Articles & Case Studies

SeSys helps Southern Water to improve water sampling procedures with innovative MOBOTIX CCTV system

Posted: Friday 10th September 2010

Major UK water utility goes beyond mandated requirements as part of a multi-million pound programme to safeguard and ensure quality drinking water

MOBOTIX AG, a leading manufacturer of complete high-resolution IP video systems have released details that MOBOTIX advanced partner SeSys Ltd, a specialist in network vision solutions, has been selected by Southern Water to deploy a innovative CCTV solution to provide additional visual verification for its drinking water sampling procedures at up to 100 sites across the south of the UK.

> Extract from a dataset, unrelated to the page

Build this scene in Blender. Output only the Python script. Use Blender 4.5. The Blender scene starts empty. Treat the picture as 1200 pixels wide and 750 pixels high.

Southern Water supplies fresh, quality drinking water to households across Sussex, Kent, Hampshire and the Isle of Wight. The company inspects the quality of its drinking water every week at locations across its regions via a manual sampling process that includes a critical sequence of actions to ensure that the sample reaches the highest standards. To ensure that the samples are properly carried out and verifiable, Southern Water began a project to install a high resolution Digital CCTV system which alerts its main control centre when a water supply site is visited, records the entire sampling process and archives the footage for a minimum time period, in line with Data Protection requirements.

Following a framework based tender, Southern Water selected a solution from SeSys which included a MOBOTIX camera. SeSys are a specialist in digital IP and networked video who has worked with major utility providers including Yorkshire Water, Northern Ireland Water and Scottish Water for several years. The firm is well known within the industry for innovative, bespoke projects– especially within challenging outdoor, subterranean and haz-chem environments.

“The solution from SeSys was run at a pilot site for a number of weeks and proved extreme reliability with good image quality while the built-in record-to-flash capability allows us to deploy only a minimal amount of equipment on each site” explains Paul Leverett, Telemetry Projects Team Manager for Southern Water, “The cameras only start recording when somebody enters a water sampling kiosk and this activity also sends an alert to our control centre near Worthing, which allows a technician to simultaneously monitor the process in real time.”

The new Southern Water visual assurance system goes beyond the Drinking Water Quality Inspectorate (DWI) guidelines and is part of an ongoing commitment by Southern Water to ensure safe and clean water supply to over 1 million households across southern England. Each day, the company supplies 555 million litres of drinking water from 90 water treatment works along more than 13,600 kilometres of water mains to customers’ taps.

“The system has been installed in around half of all our water supply sites and will be fully operational by June” explains Leverett.

Each site uses MOBOTIX’S Q24 camera to provide a 360° all-round view able to capture an entire sample collection area and locally store the video footage. Each camera is also connected by either ADSL or MPLS to allow the Southern Water Control Centre to view each sample collection process and to archive video footage if required.

“The project with Southern Water is a great example of CCTV as a health and safety asset and cost saver,” explains Dan Eames, Technical and Projects Manager, “Water sampling is vitally important to Southern Water and must be 100% reliable. With visual verification, Southern Water can confirm when and how the sample collection was conducted, providing a valuable audit record and the opportunity to reinforce good practice and training.”

SeSys are in discussion with several other water utility companies across the UK to deliver similar solutions, “The return on investment for the system is relatively short if you take into account the cost of re-tests and the operational impact of ‘false negatives’, which trigger a significant amount of work due to the stringent DWI requirements” comments Eames, “This is one of those instances that CCTV can really help stop a small issue turning into a major problem.”